[BEGIN Dataset excerpts]

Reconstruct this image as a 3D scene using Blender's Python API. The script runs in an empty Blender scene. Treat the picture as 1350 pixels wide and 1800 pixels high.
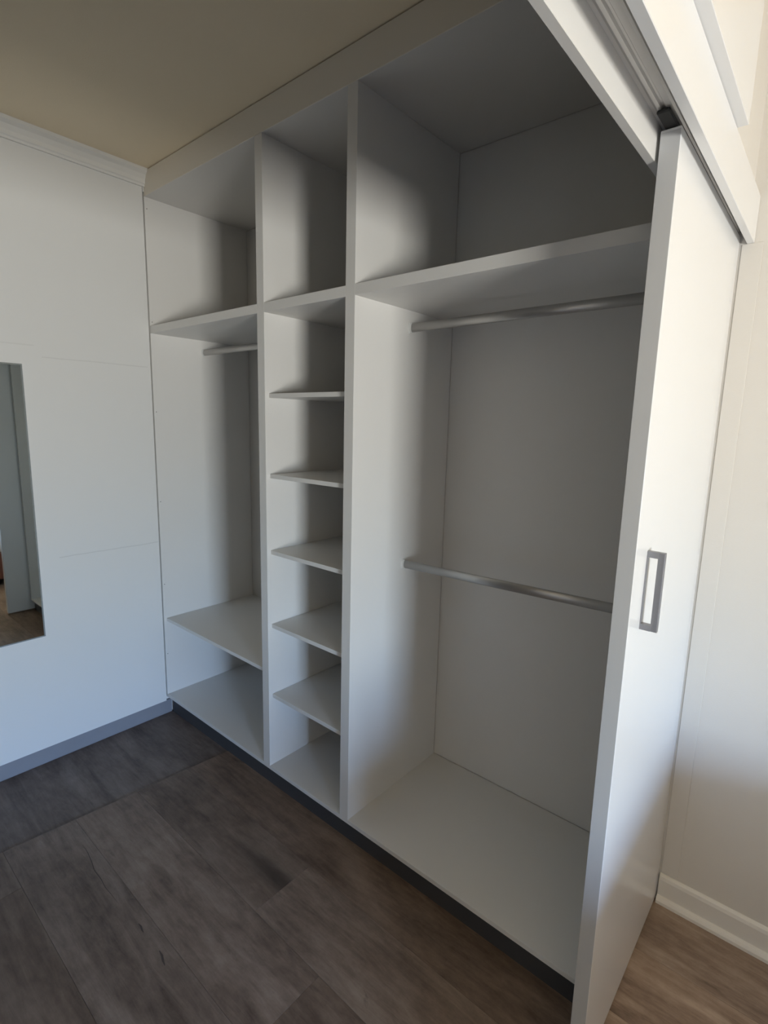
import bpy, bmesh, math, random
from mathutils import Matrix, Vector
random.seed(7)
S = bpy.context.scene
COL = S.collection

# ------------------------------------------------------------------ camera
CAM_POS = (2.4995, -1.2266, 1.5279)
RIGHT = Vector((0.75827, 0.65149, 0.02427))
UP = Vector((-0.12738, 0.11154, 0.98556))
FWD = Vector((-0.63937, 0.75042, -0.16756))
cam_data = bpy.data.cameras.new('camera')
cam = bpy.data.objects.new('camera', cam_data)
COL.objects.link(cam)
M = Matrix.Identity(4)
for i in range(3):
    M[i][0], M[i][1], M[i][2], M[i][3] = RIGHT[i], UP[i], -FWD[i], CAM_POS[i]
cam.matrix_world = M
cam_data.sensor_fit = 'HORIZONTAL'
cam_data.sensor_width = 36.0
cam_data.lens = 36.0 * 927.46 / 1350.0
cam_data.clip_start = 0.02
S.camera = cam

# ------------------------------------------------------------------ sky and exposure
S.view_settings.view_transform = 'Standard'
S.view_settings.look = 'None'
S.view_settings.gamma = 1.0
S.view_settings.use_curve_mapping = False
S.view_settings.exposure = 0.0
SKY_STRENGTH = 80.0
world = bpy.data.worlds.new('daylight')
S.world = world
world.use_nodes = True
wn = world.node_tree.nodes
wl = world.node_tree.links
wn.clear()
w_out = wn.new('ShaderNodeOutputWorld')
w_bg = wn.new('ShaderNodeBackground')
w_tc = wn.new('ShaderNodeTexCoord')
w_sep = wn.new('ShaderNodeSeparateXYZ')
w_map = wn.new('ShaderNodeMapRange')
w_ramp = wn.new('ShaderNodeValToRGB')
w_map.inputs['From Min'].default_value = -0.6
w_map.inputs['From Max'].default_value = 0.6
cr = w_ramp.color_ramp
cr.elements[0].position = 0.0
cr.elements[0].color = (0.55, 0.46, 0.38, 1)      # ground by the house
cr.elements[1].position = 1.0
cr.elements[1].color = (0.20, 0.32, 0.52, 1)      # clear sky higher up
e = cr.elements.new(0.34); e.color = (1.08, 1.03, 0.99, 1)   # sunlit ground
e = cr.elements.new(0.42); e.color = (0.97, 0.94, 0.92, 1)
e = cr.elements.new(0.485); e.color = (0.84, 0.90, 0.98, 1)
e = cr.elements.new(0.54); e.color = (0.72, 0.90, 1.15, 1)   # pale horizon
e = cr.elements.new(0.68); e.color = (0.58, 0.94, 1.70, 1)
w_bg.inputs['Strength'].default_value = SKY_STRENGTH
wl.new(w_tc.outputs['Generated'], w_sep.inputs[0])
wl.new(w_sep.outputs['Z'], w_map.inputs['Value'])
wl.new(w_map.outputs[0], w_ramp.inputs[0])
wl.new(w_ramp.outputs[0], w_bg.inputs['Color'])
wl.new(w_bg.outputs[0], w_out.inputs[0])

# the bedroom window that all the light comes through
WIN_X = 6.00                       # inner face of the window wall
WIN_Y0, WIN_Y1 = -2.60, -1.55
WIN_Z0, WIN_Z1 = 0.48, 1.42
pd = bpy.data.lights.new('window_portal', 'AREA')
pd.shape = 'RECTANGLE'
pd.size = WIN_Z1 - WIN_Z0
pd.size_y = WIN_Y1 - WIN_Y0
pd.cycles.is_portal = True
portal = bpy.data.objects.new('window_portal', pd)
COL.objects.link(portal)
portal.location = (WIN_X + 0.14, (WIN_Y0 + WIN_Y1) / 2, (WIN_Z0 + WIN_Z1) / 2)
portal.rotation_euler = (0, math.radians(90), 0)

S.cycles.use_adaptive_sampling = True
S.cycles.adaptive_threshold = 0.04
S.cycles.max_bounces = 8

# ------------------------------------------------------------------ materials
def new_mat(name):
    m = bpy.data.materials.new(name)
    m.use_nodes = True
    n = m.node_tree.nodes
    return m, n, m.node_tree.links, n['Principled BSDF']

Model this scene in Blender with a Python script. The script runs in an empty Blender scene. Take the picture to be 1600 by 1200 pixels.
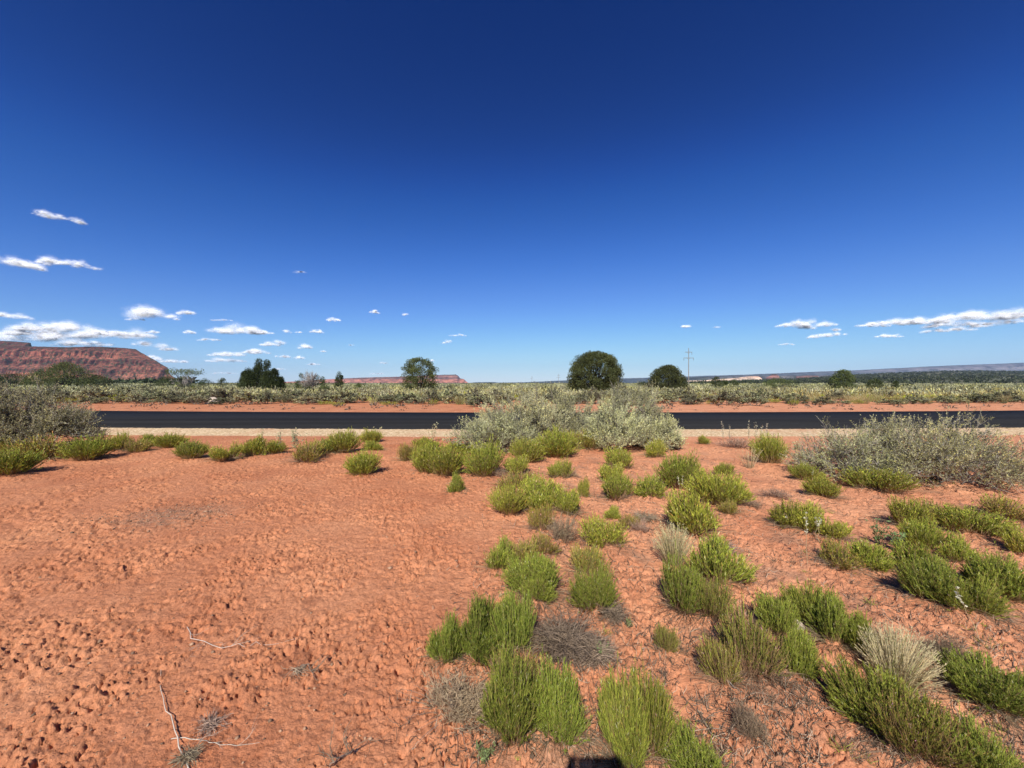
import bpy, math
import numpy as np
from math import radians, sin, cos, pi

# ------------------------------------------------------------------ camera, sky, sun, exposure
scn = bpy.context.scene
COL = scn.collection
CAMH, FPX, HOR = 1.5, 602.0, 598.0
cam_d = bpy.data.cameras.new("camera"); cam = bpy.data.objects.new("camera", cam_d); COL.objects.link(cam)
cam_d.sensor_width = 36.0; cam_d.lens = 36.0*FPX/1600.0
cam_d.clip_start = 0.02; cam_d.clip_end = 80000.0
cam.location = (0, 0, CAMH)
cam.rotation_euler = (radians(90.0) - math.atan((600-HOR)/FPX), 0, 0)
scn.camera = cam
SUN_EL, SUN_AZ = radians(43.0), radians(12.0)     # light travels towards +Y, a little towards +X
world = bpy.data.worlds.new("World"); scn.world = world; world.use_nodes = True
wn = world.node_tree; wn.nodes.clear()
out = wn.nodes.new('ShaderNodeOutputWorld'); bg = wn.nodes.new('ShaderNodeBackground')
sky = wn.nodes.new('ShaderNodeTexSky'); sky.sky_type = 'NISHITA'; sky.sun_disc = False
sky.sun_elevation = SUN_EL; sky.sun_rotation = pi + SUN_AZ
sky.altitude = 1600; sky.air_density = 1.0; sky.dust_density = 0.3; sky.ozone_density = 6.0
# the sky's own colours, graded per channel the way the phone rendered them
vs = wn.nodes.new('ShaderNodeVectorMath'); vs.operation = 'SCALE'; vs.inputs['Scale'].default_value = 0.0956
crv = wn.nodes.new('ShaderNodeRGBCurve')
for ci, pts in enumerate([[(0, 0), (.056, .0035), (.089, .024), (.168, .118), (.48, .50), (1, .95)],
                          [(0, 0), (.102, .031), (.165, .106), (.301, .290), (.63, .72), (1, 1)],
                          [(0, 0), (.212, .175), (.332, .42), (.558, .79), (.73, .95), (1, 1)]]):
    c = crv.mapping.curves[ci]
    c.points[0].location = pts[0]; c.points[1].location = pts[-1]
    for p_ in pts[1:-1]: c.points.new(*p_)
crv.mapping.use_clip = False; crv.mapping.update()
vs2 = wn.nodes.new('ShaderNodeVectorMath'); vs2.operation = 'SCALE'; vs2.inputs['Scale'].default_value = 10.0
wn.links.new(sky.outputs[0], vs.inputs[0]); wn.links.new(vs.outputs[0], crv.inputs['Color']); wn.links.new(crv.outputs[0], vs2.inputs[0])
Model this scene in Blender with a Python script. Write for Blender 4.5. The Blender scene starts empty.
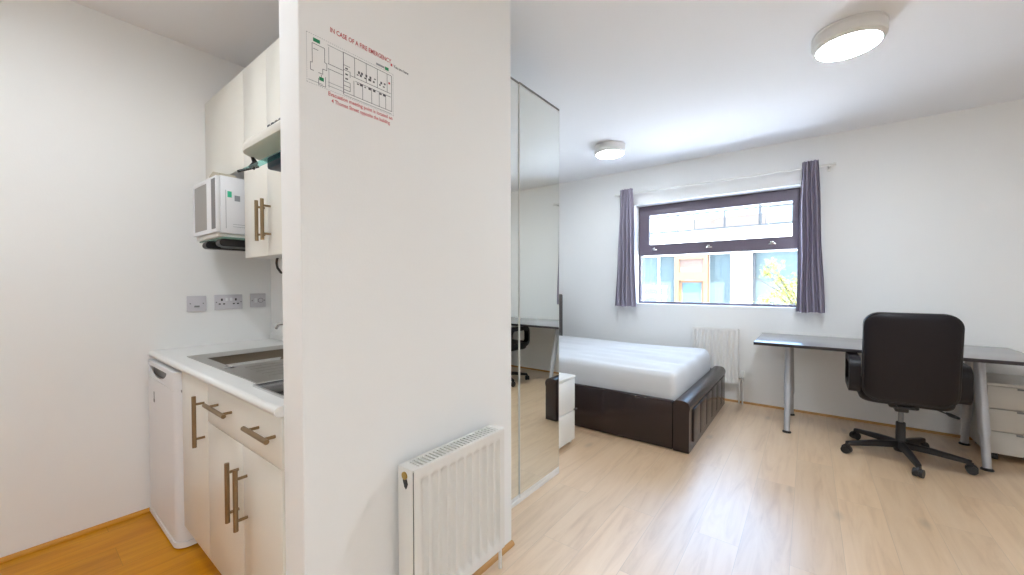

[END Dataset excerpts]

## Stated task
Copy nothing but the lines from the first one in the listing through the line with "COL = S.collection", and omit the pictures.

## Completed task
Reconstruct this image as a 3D scene using Blender's Python API. The script runs in an empty Blender scene. Treat the picture as 1350 pixels wide and 1800 pixels high.
import bpy, bmesh, math, random
from mathutils import Matrix, Vector
random.seed(7)
S = bpy.context.scene
COL = S.collection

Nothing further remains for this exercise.